→ Problem description: Will you quote precisely the lines that run from the top of the material below to the line containing "gauge_spots = [G_A, G_B, G_C, G_D, G_E, G_F]", both ends included?

[start]

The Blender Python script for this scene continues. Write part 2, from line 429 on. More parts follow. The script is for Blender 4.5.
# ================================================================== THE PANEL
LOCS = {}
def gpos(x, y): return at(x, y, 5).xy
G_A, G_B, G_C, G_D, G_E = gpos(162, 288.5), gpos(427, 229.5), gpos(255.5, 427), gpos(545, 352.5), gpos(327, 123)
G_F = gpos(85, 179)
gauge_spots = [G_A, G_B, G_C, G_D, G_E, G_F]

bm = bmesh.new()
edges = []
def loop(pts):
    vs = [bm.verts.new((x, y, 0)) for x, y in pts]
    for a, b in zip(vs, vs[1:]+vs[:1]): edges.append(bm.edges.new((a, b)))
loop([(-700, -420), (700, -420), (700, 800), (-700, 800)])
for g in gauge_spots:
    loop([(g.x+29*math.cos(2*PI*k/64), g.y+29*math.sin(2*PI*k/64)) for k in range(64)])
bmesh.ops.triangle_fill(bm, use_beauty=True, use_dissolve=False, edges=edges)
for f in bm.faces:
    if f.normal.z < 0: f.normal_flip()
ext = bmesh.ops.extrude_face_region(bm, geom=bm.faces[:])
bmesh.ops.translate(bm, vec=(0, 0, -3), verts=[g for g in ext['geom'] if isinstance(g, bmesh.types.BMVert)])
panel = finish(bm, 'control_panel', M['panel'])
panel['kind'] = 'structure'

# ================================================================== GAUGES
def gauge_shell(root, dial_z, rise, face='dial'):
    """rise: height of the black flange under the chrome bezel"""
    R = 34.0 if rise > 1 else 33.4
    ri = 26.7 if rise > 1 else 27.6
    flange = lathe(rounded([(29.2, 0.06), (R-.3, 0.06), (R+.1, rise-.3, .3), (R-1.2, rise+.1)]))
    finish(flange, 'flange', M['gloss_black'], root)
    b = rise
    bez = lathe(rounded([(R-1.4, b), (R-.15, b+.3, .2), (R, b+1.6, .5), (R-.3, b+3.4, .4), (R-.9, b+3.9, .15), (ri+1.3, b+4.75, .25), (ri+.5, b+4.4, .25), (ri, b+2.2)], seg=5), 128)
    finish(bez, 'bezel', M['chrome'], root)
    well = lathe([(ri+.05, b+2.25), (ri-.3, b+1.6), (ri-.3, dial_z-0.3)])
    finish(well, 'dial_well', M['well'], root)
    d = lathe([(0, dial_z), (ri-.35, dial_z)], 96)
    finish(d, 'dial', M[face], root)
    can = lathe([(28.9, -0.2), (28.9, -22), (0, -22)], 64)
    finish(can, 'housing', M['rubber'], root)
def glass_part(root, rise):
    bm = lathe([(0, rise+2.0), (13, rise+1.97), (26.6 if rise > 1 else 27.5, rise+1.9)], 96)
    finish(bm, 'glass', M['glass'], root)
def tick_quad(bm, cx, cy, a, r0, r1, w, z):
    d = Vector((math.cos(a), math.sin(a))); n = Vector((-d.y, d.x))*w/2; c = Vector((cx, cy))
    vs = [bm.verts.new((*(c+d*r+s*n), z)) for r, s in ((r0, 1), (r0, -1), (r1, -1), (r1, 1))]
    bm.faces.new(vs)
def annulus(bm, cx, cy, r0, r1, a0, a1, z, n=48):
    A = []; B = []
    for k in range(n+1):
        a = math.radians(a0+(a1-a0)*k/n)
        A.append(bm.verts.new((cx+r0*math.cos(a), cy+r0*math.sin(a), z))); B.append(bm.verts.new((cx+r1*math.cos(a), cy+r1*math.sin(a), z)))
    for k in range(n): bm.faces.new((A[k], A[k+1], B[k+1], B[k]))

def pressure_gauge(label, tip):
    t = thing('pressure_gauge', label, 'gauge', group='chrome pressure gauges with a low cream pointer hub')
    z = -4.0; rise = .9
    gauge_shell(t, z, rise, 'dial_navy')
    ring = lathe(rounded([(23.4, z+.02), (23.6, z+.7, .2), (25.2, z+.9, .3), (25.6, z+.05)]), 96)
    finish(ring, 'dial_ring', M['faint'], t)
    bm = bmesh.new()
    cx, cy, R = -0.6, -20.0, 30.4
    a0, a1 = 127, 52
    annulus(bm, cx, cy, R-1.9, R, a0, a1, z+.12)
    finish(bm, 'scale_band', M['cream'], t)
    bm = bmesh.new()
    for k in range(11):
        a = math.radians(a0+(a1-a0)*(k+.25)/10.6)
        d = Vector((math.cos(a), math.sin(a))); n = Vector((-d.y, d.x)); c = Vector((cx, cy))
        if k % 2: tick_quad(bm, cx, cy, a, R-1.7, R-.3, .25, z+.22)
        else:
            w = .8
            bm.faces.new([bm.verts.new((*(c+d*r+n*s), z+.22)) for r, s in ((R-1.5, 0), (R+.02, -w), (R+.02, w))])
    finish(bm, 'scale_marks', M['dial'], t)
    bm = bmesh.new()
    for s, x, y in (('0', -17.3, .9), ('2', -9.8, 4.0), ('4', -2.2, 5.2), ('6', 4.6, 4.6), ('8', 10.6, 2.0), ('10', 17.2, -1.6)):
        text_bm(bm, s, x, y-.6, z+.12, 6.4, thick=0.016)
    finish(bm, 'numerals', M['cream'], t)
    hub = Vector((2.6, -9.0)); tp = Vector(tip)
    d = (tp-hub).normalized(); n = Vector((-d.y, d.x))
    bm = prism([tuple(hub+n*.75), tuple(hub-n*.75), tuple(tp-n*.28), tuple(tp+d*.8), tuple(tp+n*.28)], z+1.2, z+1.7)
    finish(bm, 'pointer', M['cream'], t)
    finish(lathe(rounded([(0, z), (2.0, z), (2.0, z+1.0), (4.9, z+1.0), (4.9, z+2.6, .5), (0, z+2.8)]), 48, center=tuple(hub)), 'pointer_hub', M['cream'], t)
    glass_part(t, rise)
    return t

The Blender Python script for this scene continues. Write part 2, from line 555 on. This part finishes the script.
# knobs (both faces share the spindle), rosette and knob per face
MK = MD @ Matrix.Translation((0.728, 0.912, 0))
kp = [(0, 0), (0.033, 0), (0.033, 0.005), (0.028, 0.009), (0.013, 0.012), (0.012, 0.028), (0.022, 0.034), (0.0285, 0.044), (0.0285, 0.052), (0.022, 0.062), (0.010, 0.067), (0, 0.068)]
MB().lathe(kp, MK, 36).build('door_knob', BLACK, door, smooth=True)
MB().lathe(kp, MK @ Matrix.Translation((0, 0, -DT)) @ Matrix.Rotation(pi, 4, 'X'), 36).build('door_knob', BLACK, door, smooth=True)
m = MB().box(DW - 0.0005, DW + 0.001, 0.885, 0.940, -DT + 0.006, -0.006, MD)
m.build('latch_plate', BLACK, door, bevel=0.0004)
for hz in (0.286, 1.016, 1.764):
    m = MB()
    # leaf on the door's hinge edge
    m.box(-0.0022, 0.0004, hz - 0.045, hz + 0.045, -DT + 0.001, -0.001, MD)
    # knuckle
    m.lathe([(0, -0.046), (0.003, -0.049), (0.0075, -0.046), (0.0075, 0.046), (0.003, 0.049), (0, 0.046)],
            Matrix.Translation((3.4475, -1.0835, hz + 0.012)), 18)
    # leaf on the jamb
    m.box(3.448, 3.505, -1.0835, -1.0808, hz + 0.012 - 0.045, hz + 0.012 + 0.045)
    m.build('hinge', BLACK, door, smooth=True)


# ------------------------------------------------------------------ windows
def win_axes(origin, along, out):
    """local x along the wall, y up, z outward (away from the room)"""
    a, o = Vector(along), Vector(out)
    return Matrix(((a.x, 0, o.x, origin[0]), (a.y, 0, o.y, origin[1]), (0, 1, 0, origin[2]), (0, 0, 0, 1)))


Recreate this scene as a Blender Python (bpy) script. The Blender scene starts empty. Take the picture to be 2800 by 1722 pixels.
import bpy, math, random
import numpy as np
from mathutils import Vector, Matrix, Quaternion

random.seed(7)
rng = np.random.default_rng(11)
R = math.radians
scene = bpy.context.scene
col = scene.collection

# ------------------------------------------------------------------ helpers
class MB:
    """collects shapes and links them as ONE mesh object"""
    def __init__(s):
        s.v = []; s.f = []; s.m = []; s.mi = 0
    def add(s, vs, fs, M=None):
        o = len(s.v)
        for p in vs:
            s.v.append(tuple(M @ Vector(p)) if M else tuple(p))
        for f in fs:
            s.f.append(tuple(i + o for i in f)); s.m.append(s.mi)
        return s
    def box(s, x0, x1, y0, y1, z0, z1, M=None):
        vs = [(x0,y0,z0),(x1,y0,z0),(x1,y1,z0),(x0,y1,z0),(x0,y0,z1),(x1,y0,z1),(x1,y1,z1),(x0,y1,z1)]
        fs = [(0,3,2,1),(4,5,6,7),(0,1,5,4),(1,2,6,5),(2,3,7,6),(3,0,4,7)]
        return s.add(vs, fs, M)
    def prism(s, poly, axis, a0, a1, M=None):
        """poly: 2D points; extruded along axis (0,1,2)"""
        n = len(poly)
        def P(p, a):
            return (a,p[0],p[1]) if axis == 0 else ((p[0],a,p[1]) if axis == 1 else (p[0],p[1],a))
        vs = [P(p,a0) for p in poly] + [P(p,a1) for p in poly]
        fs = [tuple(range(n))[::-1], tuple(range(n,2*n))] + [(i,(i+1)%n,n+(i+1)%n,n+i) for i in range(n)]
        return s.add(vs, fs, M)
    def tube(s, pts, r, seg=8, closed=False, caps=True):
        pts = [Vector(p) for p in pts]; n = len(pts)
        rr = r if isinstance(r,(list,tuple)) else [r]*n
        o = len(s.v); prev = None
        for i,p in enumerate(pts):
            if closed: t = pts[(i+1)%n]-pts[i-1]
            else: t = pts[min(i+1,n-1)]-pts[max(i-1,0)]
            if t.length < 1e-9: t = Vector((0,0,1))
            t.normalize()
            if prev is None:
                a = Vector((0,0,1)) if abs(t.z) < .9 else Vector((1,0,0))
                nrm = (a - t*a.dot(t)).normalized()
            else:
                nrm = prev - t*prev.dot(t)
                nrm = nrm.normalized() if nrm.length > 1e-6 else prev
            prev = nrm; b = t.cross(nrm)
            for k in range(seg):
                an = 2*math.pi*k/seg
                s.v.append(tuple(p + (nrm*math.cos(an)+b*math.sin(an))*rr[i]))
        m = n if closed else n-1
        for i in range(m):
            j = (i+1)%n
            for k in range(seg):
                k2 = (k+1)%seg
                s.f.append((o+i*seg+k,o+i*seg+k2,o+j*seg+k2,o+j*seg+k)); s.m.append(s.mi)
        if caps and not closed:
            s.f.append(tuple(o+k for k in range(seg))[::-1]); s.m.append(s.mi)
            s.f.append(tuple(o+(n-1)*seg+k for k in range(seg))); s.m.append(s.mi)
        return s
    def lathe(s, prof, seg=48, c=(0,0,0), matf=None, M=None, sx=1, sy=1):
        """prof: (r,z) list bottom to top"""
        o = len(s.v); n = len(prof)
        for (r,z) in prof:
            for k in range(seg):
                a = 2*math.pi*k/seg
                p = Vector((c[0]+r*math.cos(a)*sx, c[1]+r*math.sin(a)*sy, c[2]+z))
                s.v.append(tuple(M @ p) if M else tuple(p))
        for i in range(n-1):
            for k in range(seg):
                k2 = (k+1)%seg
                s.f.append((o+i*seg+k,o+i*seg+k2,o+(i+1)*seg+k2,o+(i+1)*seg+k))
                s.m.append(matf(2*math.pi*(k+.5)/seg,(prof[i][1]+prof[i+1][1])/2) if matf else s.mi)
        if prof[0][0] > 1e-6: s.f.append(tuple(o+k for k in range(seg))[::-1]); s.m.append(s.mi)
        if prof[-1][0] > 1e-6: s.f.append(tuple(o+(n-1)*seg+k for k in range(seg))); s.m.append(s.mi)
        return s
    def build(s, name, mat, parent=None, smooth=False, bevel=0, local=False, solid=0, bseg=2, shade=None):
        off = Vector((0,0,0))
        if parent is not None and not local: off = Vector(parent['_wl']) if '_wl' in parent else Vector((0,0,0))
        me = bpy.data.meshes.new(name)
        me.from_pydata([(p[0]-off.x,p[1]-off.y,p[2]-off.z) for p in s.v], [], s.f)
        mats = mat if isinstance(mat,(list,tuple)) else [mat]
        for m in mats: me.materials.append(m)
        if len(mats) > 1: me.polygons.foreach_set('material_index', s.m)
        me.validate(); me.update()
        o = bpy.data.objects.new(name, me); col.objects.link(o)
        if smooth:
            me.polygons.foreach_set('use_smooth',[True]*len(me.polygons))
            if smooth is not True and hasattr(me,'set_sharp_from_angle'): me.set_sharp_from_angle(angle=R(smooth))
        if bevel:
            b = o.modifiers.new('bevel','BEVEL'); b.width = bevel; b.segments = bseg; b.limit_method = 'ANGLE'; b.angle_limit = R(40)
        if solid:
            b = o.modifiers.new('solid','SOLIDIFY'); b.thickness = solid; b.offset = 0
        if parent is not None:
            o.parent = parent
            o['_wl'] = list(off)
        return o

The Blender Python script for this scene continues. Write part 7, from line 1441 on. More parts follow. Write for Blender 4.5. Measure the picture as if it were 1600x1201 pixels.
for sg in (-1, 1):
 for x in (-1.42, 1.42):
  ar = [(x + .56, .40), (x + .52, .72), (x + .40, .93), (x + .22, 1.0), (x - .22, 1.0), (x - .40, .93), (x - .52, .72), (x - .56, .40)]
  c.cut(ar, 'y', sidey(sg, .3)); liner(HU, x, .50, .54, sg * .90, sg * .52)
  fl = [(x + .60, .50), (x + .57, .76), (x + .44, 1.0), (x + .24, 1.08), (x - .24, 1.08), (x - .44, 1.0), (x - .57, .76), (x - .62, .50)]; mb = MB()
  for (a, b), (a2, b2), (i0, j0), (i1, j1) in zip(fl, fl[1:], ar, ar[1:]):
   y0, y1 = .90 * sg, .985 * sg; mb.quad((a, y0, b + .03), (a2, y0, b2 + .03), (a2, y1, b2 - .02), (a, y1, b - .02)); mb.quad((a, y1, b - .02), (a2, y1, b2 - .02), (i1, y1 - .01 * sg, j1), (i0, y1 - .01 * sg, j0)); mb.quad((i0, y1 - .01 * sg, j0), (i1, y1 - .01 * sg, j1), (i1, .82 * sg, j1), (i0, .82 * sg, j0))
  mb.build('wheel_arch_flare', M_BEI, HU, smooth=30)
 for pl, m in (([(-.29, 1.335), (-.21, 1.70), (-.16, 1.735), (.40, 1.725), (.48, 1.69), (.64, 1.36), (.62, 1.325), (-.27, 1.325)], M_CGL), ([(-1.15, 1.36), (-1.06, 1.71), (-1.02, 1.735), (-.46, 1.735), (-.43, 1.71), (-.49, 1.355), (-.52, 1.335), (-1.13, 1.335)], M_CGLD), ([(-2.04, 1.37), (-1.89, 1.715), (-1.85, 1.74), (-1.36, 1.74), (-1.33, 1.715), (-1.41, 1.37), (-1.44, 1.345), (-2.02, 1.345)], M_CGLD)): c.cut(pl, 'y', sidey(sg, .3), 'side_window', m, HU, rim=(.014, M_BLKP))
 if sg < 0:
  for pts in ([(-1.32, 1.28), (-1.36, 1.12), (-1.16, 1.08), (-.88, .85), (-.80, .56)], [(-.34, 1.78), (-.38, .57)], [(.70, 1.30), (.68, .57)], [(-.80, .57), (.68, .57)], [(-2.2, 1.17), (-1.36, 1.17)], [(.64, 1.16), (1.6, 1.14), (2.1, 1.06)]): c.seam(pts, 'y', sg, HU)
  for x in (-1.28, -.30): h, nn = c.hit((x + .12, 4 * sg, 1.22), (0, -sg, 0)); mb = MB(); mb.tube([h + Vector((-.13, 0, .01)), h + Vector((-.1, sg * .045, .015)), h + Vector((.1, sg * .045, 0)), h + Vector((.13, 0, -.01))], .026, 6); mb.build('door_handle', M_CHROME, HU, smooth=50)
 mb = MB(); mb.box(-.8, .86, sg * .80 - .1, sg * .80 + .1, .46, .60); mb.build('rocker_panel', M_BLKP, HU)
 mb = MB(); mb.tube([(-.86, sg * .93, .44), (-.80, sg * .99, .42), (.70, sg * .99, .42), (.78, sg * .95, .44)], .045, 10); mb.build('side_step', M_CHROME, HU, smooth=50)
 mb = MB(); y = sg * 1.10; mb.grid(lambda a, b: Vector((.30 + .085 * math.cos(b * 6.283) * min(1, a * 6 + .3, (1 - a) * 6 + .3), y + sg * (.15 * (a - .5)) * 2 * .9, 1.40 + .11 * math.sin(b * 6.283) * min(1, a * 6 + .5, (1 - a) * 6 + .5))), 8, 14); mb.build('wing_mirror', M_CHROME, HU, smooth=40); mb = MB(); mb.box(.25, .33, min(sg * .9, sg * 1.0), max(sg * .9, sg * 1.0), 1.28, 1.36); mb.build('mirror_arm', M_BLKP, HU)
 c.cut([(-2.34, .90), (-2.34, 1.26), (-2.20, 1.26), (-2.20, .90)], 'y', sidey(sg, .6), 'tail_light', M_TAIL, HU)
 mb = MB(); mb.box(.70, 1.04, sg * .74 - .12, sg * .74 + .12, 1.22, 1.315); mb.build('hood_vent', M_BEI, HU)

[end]

→ Full solution:
The Blender Python script for this scene continues. Write part 2, from line 429 on. More parts follow. The script is for Blender 4.5.
# ================================================================== THE PANEL
LOCS = {}
def gpos(x, y): return at(x, y, 5).xy
G_A, G_B, G_C, G_D, G_E = gpos(162, 288.5), gpos(427, 229.5), gpos(255.5, 427), gpos(545, 352.5), gpos(327, 123)
G_F = gpos(85, 179)
gauge_spots = [G_A, G_B, G_C, G_D, G_E, G_F]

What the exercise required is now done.